'''

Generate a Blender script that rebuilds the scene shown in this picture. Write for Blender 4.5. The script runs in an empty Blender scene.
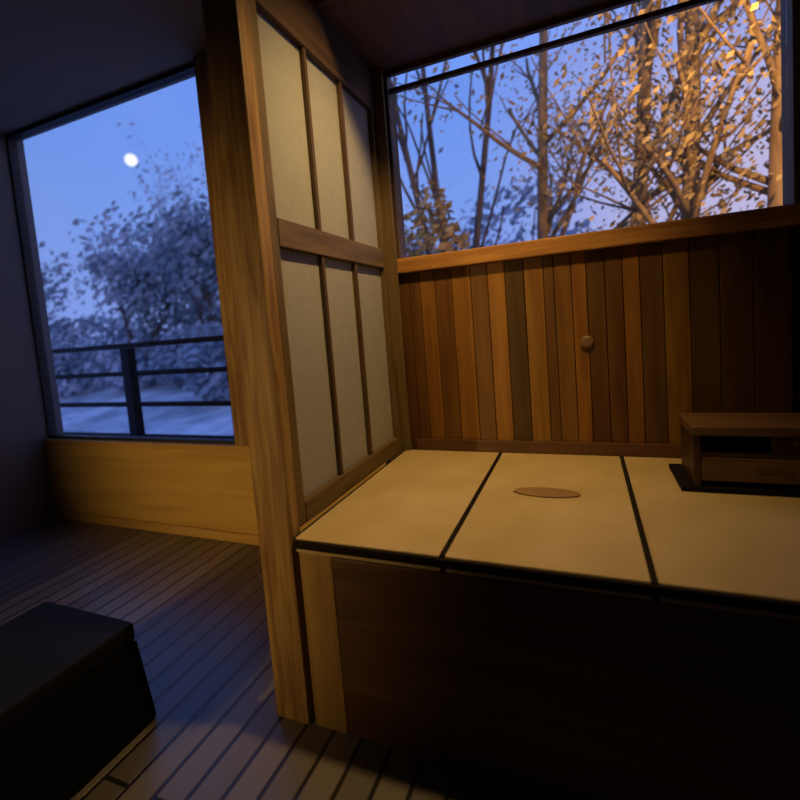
import bpy, bmesh, math, random
from mathutils import Vector, Matrix, noise

C = bpy.context.scene.collection
SC = bpy.context.scene

# ------------------------------------------------------------------ camera
F_PX, YAW, PITCH, ROLL, CX, CY = 461.366, -0.3961, -0.08013, -0.07973, 392.78, 362.31
cy, sy = math.cos(YAW), math.sin(YAW)
cp, sp = math.cos(PITCH), math.sin(PITCH)
cr, sr = math.cos(ROLL), math.sin(ROLL)
fw = Vector((sy * cp, cy * cp, sp))
r0 = Vector((cy, -sy, 0))
u0 = r0.cross(fw)
rt = cr * r0 + sr * u0
up = -sr * r0 + cr * u0
cam_d = bpy.data.cameras.new('camera')
cam = bpy.data.objects.new('camera', cam_d)
C.objects.link(cam)
cam.matrix_world = Matrix(((rt.x, up.x, -fw.x, 0), (rt.y, up.y, -fw.y, 0), (rt.z, up.z, -fw.z, 1.1), (0, 0, 0, 1)))
cam_d.sensor_fit = 'HORIZONTAL'
cam_d.sensor_width = 36
cam_d.lens = 36 * F_PX / 800
cam_d.shift_x = (400 - CX) / 800
cam_d.shift_y = (CY - 400) / 800
cam_d.clip_start = 0.05
cam_d.clip_end = 2000
cam_d.dof.use_dof = True
cam_d.dof.focus_distance = 1.65
cam_d.dof.aperture_fstop = 1.4
SC.camera = cam

# ------------------------------------------------------------------ sky, lights, exposure
w = bpy.data.worlds.new('dusk_sky')
SC.world = w
w.use_nodes = True
nt = w.node_tree
nt.nodes.clear()
tc = nt.nodes.new('ShaderNodeTexCoord')
sep = nt.nodes.new('ShaderNodeSeparateXYZ')
nt.links.new(tc.outputs['Generated'], sep.inputs[0])
ramp = nt.nodes.new('ShaderNodeValToRGB')
els = ramp.color_ramp.elements
els[0].position = 0.0
els[0].color = (0.24, 0.36, 0.90, 1)
els[1].position = 0.75
els[1].color = (0.12, 0.25, 0.86, 1)
e = els.new(0.22)
e.color = (0.215, 0.37, 0.93, 1)
e = els.new(0.42)
e.color = (0.17, 0.335, 0.95, 1)
nt.links.new(sep.outputs[2], ramp.inputs[0])
nz = nt.nodes.new('ShaderNodeTexNoise')
nz.inputs['Scale'].default_value = 3.2
nz.inputs['Detail'].default_value = 3
nt.links.new(tc.outputs['Generated'], nz.inputs['Vector'])
cl = nt.nodes.new('ShaderNodeMapRange')
cl.inputs[1].default_value = 0.5
cl.inputs[2].default_value = 0.75
cl.inputs[4].default_value = 0.45
nt.links.new(nz.outputs[0], cl.inputs[0])
mixc = nt.nodes.new('ShaderNodeMixRGB')
mixc.inputs[2].default_value = (0.28, 0.41, 0.92, 1)
nt.links.new(cl.outputs[0], mixc.inputs[0])
nt.links.new(ramp.outputs[0], mixc.inputs[1])
eastm = nt.nodes.new('ShaderNodeMapRange')
eastm.interpolation_type = 'SMOOTHSTEP'
eastm.inputs[1].default_value = -0.22
eastm.inputs[2].default_value = 0.25
eastm.inputs[4].default_value = 0.9
nt.links.new(sep.outputs[0], eastm.inputs[0])
east = nt.nodes.new('ShaderNodeMixRGB')
east.inputs[2].default_value = (0.60, 0.54, 0.80, 1)
lowm = nt.nodes.new('ShaderNodeMapRange')
lowm.interpolation_type = 'SMOOTHSTEP'
lowm.inputs[1].default_value = 0.25
lowm.inputs[2].default_value = 0.6
lowm.inputs[3].default_value = 1.0
lowm.inputs[4].default_value = 0.0
nt.links.new(sep.outputs[2], lowm.inputs[0])
emul = nt.nodes.new('ShaderNodeMath')
emul.operation = 'MULTIPLY'
nt.links.new(eastm.outputs[0], emul.inputs[0])
nt.links.new(lowm.outputs[0], emul.inputs[1])
nt.links.new(emul.outputs[0], east.inputs[0])
nt.links.new(mixc.outputs[0], east.inputs[1])
bg = nt.nodes.new('ShaderNodeBackground')
bg.inputs[1].default_value = 1.0
nt.links.new(east.outputs[0], bg.inputs[0])
wo = nt.nodes.new('ShaderNodeOutputWorld')
nt.links.new(bg.outputs[0], wo.inputs[0])


def spot(name, loc, target, power, color, angle, blend, radius):
    d = bpy.data.lights.new(name, 'SPOT')
    d.energy = power
    d.color = color
    d.spot_size = math.radians(angle)
    d.spot_blend = blend
    d.shadow_soft_size = radius
    o = bpy.data.objects.new(name, d)
    C.objects.link(o)
    o.location = loc
    o.rotation_euler = (Vector(target) - Vector(loc)).to_track_quat('-Z', 'Y').to_euler()
    return o


WARM = (1.0, 0.615, 0.215)
spot('alcove_downlight', (-0.10, 1.20, 2.37), (-0.76, 1.66, 0.60), 82, WARM, 100, 1.0, 0.05)
spot('bracket_spotlight', (-1.75, -1.6, 1.05), (-1.56, 1.88, 0.72), 165, WARM, 56, 0.95, 0.05)
spot('added_tree_floodlight', (1.15, 2.25, 2.75), (0.95, 4.4, 2.1), 230, (1.0, 0.56, 0.16), 125, 0.8, 0.08)  # unseen lamp added to warm the trees beyond the alcove window

SC.view_settings.view_transform = 'Standard'
SC.view_settings.look = 'None'
SC.view_settings.exposure = 0.0
SC.view_settings.gamma = 1.0
SC.view_settings.use_curve_mapping = False
SC.cycles.use_denoising = True


# ------------------------------------------------------------------ materials
def mat(name):
    m = bpy.data.materials.new(name)
    m.use_nodes = True
    return m, m.node_tree, m.node_tree.nodes['Principled BSDF']


def plain(name, col, rough=0.6, metal=0.0, spec=0.5):
    m, t, b = mat(name)
    b.inputs['Base Color'].default_value = (*col, 1)
    b.inputs['Roughness'].default_value = rough
    b.inputs['Metallic'].default_value = metal
    b.inputs['Specular IOR Level'].default_value = spec
    n = t.nodes.new('ShaderNodeTexNoise')
    n.inputs['Scale'].default_value = 60
    bp = t.nodes.new('ShaderNodeBump')
    bp.inputs['Strength'].default_value = 0.08
    t.links.new(n.outputs[0], bp.inputs['Height'])
    t.links.new(bp.outputs[0], b.inputs['Normal'])
    return m


def wood(name, light, dark, axis='z', scale=9.0, rough=0.55, stretch=14.0, spec=0.4, attr=False):
    m, t, b = mat(name)
    tcn = t.nodes.new('ShaderNodeTexCoord')
    mp = t.nodes.new('ShaderNodeMapping')
    s = [scale * 2.2] * 3
    s['xyz'.index(axis)] = scale * 2.2 / stretch
    mp.inputs['Scale'].default_value = s
    t.links.new(tcn.outputs['Object'], mp.inputs['Vector'])
    n = t.nodes.new('ShaderNodeTexNoise')
    n.inputs['Scale'].default_value = 1.6
    n.inputs['Detail'].default_value = 5
    n.inputs['Distortion'].default_value = 0.6
    t.links.new(mp.outputs[0], n.inputs['Vector'])
    rp = t.nodes.new('ShaderNodeValToRGB')
    rp.color_ramp.elements[0].position = 0.32
    rp.color_ramp.elements[0].color = (*dark, 1)
    rp.color_ramp.elements[1].position = 0.66
    rp.color_ramp.elements[1].color = (*light, 1)
    t.links.new(n.outputs[0], rp.inputs[0])
    out = rp.outputs[0]
    if attr:
        at = t.nodes.new('ShaderNodeAttribute')
        at.attribute_name = 'tone'
        mx = t.nodes.new('ShaderNodeMixRGB')
        mx.blend_type = 'MULTIPLY'
        mx.inputs[0].default_value = 1
        t.links.new(out, mx.inputs[1])
        t.links.new(at.outputs['Color'], mx.inputs[2])
        out = mx.outputs[0]
    t.links.new(out, b.inputs['Base Color'])
    b.inputs['Roughness'].default_value = rough
    b.inputs['Specular IOR Level'].default_value = spec
    bp = t.nodes.new('ShaderNodeBump')
    bp.inputs['Strength'].default_value = 0.12
    t.links.new(n.outputs[0], bp.inputs['Height'])
    t.links.new(bp.outputs[0], b.inputs['Normal'])
    return m


M = {}
M['post'] = wood('post_wood', (0.36, 0.23, 0.08), (0.17, 0.08, 0.028), 'z', 14)
M['frame_z'] = wood('screen_stile_wood', (0.155, 0.105, 0.043), (0.09, 0.055, 0.022), 'z', 14)
M['frame_y'] = wood('screen_rail_wood', (0.155, 0.105, 0.043), (0.09, 0.055, 0.022), 'y', 14)
M['muntin'] = wood('muntin_wood', (0.10, 0.06, 0.028), (0.06, 0.035, 0.018), 'z', 14)
M['beam_x'] = wood('sill_wood', (0.46, 0.23, 0.06), (0.26, 0.11, 0.03), 'x', 12)
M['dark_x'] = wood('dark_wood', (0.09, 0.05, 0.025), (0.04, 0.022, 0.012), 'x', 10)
M['dark_z'] = wood('dark_upright_wood', (0.09, 0.05, 0.025), (0.04, 0.022, 0.012), 'z', 10)
M['dark_y'] = wood('dark_rail_wood', (0.09, 0.05, 0.025), (0.04, 0.022, 0.012), 'y', 10)
M['cedar'] = wood('cedar_planks', (0.29, 0.138, 0.022), (0.18, 0.073, 0.012), 'z', 9, attr=True)
M['ceilwood'] = wood('ceiling_boards', (0.10, 0.05, 0.024), (0.05, 0.024, 0.013), 'y', 6)
M['ochre'] = wood('ochre_board', (0.58, 0.38, 0.10), (0.46, 0.28, 0.07), 'x', 5, rough=0.6)
M['ochre_trim'] = wood('ochre_trim', (0.52, 0.33, 0.10), (0.42, 0.25, 0.07), 'x', 8)
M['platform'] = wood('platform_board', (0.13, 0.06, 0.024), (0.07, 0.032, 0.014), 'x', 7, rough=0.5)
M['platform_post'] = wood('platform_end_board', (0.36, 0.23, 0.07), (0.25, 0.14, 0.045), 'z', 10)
M['chest'] = wood('chest_wood', (0.07, 0.035, 0.016), (0.04, 0.02, 0.01), 'x', 10, rough=0.45)
M['chest_top'] = wood('chest_top_wood', (0.17, 0.095, 0.04), (0.10, 0.052, 0.022), 'x', 10, rough=0.4)
M['chest_in'] = plain('chest_inside', (0.008, 0.007, 0.006), 0.8, 0, 0.15)
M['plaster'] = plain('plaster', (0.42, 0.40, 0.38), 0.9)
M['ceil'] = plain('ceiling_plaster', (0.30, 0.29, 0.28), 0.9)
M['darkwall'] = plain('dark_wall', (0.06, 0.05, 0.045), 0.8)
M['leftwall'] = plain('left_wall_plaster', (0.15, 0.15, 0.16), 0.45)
M['heri'] = plain('mat_border_cloth', (0.016, 0.011, 0.008), 0.9, 0, 0.15)
M['rail'] = plain('railing_metal', (0.008, 0.008, 0.012), 0.7, 0, 0.2)
M['frame_dark'] = plain('window_frame_dark', (0.02, 0.02, 0.03), 0.5)
M['fabric'] = plain('black_fabric_sky_sheen', (0.004, 0.005, 0.012), 0.7, 0, 0.25)  # sky sheen on the ottoman's top put into a bluer black
M['fabric_shaded'] = plain('black_fabric_shaded', (0.004, 0.0038, 0.004), 0.9, 0, 0.1)  # same fabric for the shaded sides, without the sky tint
M['knob'] = wood('knob_wood', (0.20, 0.115, 0.06), (0.16, 0.09, 0.045), 'x', 20)
M['oval'] = wood('oval_brown', (0.34, 0.22, 0.085), (0.26, 0.155, 0.055), 'x', 20)
M['brass'] = plain('aged_metal', (0.10, 0.07, 0.04), 0.4, 0.8)
M['gutter'] = plain('white_gutter', (0.75, 0.75, 0.78), 0.5)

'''

Your goal.
Search the data above for the word "scene", then gather each line in which it appears.

Solution to the exercise.
Generate a Blender script that rebuilds the scene shown in this picture. Write for Blender 4.5. The script runs in an empty Blender scene.
C = bpy.context.scene.collection
SC = bpy.context.scene